Extract all lines in the data that contain the word "from".
-------- DATA PROVIDED --------
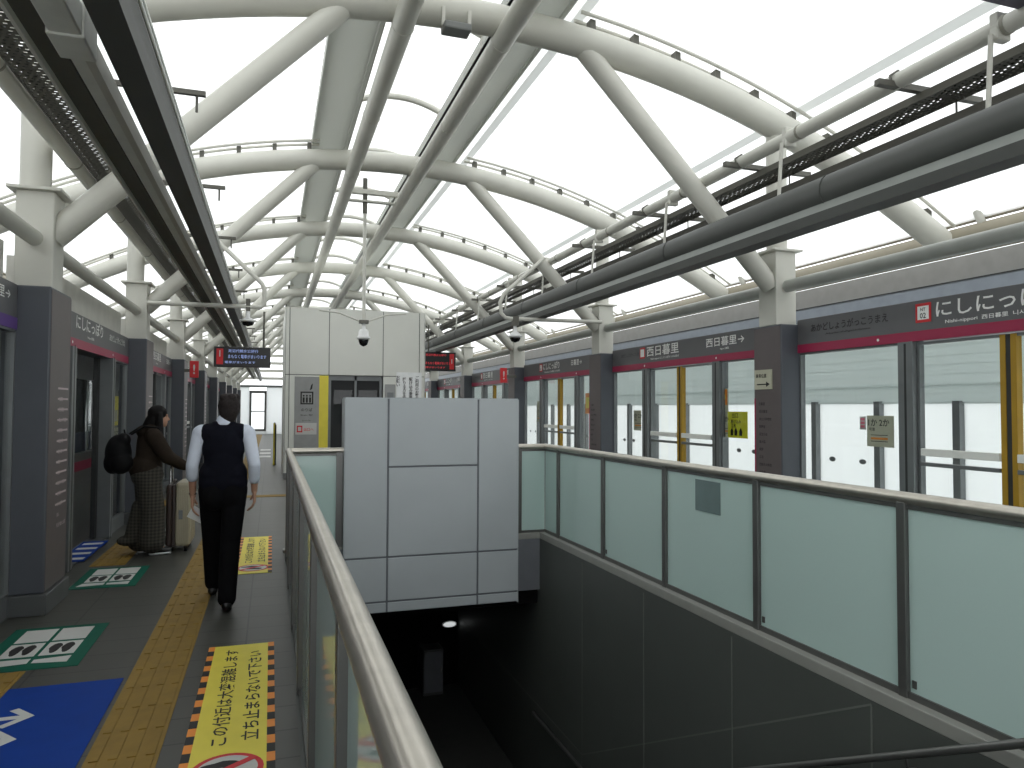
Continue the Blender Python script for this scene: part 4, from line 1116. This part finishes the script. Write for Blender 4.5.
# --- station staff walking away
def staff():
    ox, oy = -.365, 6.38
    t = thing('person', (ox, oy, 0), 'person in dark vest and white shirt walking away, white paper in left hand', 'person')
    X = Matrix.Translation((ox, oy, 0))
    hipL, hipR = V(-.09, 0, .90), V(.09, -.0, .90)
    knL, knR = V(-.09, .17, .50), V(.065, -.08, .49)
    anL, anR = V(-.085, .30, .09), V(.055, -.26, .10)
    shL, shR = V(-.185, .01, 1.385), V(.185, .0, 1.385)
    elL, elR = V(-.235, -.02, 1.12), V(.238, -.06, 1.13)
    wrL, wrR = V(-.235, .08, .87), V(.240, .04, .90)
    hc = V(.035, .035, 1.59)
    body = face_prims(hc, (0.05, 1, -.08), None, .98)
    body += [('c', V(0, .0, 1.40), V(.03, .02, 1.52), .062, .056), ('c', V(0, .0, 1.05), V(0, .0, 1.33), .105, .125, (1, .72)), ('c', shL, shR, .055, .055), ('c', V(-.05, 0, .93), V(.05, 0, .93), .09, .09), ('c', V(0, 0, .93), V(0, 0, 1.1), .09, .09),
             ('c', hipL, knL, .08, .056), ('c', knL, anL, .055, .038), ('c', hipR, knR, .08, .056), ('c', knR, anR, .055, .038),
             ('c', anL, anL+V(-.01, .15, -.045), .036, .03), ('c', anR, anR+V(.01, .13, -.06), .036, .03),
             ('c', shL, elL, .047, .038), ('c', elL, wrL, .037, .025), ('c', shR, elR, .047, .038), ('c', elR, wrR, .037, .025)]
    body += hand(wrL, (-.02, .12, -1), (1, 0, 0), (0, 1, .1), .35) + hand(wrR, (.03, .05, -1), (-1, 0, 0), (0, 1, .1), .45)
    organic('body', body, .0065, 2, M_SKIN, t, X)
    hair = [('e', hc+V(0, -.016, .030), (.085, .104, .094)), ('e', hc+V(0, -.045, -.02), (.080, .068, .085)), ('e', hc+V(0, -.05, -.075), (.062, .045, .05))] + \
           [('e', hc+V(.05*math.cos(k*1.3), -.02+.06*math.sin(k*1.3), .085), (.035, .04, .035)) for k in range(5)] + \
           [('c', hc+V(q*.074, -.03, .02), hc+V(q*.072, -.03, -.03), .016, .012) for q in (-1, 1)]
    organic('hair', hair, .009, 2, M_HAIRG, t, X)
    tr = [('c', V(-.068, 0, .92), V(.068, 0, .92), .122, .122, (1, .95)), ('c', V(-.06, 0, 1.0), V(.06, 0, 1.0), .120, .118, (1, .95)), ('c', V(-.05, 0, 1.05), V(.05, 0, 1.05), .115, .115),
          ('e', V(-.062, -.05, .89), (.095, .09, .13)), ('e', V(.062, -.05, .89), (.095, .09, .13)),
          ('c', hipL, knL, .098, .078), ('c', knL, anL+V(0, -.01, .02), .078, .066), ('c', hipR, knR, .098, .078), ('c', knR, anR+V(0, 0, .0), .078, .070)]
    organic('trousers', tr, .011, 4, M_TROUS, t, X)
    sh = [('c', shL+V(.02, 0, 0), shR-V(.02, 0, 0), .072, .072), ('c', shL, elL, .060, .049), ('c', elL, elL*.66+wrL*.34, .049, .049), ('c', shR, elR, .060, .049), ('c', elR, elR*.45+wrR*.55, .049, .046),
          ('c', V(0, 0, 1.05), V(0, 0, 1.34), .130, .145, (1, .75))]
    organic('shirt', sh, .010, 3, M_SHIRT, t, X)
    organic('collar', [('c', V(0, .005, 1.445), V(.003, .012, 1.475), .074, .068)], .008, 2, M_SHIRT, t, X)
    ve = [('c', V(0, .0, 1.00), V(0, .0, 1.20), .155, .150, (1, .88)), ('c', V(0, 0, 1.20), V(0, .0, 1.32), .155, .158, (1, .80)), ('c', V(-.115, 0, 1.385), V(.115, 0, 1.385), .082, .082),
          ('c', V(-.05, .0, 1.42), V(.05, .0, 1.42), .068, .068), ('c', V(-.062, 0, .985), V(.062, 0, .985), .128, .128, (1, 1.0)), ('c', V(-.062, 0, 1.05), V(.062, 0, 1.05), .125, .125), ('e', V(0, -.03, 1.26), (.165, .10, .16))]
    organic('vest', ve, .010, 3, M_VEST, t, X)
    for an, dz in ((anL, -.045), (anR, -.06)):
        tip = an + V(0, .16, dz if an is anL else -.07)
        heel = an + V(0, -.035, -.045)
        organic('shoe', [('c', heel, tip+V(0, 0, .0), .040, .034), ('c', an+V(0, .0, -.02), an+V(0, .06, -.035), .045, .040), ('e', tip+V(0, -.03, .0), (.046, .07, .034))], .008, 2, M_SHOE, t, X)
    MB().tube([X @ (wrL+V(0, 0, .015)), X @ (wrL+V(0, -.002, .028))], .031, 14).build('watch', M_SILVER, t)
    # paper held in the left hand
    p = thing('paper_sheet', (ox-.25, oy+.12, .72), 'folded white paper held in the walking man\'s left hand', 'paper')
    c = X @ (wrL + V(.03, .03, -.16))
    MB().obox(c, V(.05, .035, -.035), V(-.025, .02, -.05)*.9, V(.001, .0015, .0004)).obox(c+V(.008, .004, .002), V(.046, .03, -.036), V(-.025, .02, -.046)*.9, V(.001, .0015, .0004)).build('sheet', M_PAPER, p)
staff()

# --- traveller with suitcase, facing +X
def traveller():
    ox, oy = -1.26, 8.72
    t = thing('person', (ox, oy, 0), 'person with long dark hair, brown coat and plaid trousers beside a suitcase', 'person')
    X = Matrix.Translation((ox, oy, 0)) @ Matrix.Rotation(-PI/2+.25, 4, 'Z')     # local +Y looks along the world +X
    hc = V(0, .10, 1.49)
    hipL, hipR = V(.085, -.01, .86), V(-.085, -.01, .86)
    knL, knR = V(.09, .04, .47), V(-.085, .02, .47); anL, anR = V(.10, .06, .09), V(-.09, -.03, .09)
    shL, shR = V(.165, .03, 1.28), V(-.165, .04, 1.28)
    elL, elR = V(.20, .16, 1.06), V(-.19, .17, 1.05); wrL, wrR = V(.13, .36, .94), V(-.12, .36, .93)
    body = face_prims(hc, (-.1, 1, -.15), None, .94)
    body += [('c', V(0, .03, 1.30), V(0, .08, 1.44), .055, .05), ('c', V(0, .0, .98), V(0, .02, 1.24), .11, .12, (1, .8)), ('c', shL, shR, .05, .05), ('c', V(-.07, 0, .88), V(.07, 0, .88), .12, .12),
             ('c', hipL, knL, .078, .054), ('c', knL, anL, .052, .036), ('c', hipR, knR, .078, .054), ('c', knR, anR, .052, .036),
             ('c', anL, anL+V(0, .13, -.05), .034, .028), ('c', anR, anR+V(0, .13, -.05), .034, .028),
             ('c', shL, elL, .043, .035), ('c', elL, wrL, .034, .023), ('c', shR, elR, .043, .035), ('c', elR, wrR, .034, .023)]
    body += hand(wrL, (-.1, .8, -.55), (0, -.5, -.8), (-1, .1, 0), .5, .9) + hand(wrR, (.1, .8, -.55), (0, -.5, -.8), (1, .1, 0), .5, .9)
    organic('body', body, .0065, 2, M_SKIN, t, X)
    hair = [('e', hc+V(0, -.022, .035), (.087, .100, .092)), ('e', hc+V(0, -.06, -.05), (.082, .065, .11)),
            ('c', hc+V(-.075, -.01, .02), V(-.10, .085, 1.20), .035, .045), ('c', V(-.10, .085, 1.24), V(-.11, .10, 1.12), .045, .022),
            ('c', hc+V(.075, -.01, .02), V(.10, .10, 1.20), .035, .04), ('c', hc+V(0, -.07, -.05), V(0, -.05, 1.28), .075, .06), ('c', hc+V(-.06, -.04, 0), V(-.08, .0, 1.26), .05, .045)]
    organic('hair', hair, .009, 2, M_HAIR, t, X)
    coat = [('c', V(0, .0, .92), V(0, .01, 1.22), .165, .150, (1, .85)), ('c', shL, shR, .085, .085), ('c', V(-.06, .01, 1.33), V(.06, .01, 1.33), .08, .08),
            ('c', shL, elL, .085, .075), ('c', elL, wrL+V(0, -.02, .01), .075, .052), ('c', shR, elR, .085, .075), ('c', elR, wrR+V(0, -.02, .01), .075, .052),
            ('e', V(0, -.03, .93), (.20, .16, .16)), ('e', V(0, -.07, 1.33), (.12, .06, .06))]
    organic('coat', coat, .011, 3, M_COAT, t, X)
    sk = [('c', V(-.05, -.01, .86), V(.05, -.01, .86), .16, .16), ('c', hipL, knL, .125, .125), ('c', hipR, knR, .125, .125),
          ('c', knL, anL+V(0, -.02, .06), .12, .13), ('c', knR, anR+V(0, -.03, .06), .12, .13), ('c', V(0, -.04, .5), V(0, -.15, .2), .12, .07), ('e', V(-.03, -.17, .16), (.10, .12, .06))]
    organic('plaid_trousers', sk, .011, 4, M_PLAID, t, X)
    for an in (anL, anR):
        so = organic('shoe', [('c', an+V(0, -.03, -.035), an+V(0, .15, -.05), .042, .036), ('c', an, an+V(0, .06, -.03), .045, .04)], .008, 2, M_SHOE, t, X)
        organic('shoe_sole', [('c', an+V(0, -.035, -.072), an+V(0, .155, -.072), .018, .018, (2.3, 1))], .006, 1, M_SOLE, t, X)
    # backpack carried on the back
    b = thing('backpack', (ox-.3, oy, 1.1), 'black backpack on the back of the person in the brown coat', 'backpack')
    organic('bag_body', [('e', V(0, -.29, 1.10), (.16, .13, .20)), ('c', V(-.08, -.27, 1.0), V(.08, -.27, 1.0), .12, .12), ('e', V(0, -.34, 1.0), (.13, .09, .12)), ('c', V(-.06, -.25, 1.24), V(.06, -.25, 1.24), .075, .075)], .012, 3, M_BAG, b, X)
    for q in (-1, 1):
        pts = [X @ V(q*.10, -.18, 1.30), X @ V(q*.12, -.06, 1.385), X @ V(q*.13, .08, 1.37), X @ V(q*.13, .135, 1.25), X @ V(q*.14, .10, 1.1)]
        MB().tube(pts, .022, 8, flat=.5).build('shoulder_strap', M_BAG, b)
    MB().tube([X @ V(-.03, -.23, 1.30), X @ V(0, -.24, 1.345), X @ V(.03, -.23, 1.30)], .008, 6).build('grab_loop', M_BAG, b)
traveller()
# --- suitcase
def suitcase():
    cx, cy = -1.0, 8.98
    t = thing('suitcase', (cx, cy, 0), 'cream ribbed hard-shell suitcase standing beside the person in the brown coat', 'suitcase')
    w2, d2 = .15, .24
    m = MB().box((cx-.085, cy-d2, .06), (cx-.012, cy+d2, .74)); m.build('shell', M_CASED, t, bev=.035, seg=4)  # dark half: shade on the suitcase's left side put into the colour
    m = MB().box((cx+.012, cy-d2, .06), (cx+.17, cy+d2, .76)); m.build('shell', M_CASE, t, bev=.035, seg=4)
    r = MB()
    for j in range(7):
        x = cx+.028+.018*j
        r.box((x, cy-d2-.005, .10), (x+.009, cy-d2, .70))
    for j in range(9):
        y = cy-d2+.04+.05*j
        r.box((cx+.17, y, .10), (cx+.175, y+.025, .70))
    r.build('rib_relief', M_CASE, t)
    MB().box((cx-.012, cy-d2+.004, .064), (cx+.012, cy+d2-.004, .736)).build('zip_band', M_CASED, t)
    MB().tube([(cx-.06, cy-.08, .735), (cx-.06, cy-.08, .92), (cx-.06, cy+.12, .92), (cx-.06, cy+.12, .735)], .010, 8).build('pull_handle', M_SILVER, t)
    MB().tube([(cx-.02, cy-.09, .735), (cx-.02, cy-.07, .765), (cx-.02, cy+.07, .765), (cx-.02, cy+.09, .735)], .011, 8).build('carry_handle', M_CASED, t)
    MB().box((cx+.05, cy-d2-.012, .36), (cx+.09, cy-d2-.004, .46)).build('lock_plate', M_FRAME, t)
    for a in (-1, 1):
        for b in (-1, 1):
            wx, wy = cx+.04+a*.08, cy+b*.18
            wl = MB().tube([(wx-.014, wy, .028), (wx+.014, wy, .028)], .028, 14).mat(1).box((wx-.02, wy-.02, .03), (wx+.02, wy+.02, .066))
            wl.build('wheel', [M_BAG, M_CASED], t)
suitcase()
--------
-------- DATA PROVIDED --------
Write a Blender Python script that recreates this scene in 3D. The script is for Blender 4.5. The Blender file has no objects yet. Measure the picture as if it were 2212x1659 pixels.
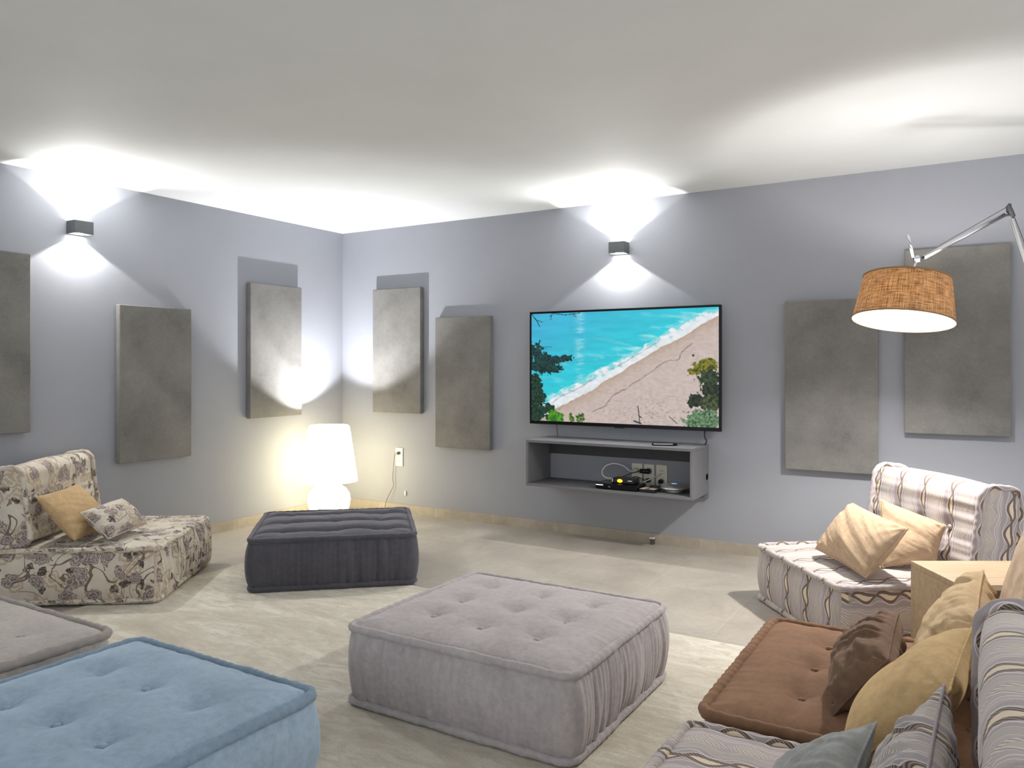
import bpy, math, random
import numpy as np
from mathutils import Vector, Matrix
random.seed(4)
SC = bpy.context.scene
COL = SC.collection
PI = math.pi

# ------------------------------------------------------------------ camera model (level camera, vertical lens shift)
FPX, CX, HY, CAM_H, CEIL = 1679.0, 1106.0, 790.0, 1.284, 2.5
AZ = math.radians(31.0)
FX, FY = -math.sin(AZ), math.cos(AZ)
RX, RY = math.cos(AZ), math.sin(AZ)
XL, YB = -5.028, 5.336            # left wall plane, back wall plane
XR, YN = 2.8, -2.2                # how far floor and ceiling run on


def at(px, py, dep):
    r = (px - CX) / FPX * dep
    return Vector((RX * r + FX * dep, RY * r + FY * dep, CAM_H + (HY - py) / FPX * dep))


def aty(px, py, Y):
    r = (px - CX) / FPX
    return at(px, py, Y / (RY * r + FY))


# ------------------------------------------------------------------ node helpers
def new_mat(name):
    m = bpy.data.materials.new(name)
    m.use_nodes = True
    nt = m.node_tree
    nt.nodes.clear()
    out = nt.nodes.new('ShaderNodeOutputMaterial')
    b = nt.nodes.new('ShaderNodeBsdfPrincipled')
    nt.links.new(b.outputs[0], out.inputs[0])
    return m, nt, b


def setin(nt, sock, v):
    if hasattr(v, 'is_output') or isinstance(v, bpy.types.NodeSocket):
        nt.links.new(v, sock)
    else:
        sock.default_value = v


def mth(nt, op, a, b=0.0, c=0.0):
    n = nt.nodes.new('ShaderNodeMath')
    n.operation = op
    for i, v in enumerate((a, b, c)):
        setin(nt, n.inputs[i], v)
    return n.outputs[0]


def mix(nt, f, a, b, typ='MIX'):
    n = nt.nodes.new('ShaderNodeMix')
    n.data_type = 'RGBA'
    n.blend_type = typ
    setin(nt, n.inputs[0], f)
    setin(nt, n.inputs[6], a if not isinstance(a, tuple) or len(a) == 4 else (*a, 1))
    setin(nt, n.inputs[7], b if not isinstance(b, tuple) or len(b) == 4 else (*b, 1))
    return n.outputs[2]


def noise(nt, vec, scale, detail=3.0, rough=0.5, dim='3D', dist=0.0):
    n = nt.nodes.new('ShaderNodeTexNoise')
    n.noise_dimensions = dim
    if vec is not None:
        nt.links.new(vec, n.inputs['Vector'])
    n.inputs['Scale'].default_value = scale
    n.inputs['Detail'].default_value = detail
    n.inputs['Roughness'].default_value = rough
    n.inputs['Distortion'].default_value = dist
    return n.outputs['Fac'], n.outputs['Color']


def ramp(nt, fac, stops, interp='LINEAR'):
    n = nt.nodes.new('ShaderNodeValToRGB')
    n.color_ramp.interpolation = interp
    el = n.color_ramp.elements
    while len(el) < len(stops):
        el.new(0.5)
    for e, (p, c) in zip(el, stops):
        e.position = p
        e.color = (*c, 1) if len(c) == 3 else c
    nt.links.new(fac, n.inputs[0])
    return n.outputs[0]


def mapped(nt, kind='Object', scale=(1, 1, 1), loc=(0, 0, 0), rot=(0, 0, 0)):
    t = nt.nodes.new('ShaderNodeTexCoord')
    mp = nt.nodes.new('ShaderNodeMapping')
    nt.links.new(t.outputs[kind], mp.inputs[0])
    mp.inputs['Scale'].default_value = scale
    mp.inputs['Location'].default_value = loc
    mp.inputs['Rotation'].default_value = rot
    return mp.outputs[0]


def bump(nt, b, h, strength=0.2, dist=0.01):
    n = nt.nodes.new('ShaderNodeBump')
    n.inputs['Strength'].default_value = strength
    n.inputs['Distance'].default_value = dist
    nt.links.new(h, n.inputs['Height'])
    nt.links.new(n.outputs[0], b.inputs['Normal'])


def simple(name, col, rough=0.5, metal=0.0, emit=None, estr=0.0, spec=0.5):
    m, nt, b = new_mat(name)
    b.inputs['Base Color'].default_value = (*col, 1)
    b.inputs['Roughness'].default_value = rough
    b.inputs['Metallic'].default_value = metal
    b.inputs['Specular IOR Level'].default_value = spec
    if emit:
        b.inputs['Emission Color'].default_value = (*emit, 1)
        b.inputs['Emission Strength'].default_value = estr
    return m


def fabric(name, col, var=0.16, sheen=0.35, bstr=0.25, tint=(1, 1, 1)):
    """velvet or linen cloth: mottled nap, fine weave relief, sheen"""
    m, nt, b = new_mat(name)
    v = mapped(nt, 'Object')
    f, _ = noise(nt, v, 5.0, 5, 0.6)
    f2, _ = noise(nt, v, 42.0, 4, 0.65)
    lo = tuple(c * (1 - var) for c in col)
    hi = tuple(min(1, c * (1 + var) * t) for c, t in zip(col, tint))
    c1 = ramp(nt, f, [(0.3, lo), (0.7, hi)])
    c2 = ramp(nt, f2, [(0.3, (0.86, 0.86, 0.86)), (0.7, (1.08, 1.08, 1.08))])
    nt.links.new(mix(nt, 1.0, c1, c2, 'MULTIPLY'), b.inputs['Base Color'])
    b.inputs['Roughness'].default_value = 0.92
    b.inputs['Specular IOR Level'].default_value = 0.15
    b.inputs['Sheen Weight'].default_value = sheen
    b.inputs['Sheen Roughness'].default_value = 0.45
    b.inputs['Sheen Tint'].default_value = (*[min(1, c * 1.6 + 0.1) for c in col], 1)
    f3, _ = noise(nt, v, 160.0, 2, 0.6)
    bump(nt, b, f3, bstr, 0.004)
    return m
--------
-------- DATA PROVIDED --------
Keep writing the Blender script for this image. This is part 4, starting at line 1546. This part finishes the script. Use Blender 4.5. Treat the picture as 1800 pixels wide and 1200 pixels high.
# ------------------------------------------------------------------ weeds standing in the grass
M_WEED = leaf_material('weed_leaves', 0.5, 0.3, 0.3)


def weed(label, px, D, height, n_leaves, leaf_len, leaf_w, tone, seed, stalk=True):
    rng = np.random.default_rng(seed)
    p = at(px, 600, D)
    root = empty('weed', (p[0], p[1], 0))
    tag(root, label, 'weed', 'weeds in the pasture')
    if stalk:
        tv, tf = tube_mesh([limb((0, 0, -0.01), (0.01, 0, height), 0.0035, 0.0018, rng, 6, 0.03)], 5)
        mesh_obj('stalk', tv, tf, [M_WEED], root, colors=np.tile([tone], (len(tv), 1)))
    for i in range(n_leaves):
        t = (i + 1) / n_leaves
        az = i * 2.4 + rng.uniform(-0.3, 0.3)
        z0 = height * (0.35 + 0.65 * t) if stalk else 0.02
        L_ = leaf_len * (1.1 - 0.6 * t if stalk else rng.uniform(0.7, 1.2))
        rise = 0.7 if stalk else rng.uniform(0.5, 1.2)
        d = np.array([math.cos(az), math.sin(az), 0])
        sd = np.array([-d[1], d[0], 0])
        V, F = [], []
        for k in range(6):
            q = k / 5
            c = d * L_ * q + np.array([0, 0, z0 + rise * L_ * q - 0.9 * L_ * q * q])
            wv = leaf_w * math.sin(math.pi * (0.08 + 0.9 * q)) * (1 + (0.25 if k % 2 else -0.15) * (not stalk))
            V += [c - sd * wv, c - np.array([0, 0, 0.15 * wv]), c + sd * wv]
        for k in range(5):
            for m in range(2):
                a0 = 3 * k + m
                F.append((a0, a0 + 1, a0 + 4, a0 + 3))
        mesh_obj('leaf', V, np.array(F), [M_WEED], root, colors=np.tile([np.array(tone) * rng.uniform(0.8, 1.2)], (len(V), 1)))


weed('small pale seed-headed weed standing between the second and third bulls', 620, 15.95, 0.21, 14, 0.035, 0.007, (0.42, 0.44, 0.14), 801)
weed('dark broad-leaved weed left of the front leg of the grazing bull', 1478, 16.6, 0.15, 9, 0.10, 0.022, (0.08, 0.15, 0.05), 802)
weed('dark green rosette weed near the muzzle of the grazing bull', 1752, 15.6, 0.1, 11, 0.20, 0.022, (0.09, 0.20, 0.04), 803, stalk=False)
--------
SOLUTION TO THIS PROBLEM:
Continue the Blender Python script for this scene: part 4, from line 1116. This part finishes the script. Write for Blender 4.5.
from mathutils import Vector, Matrix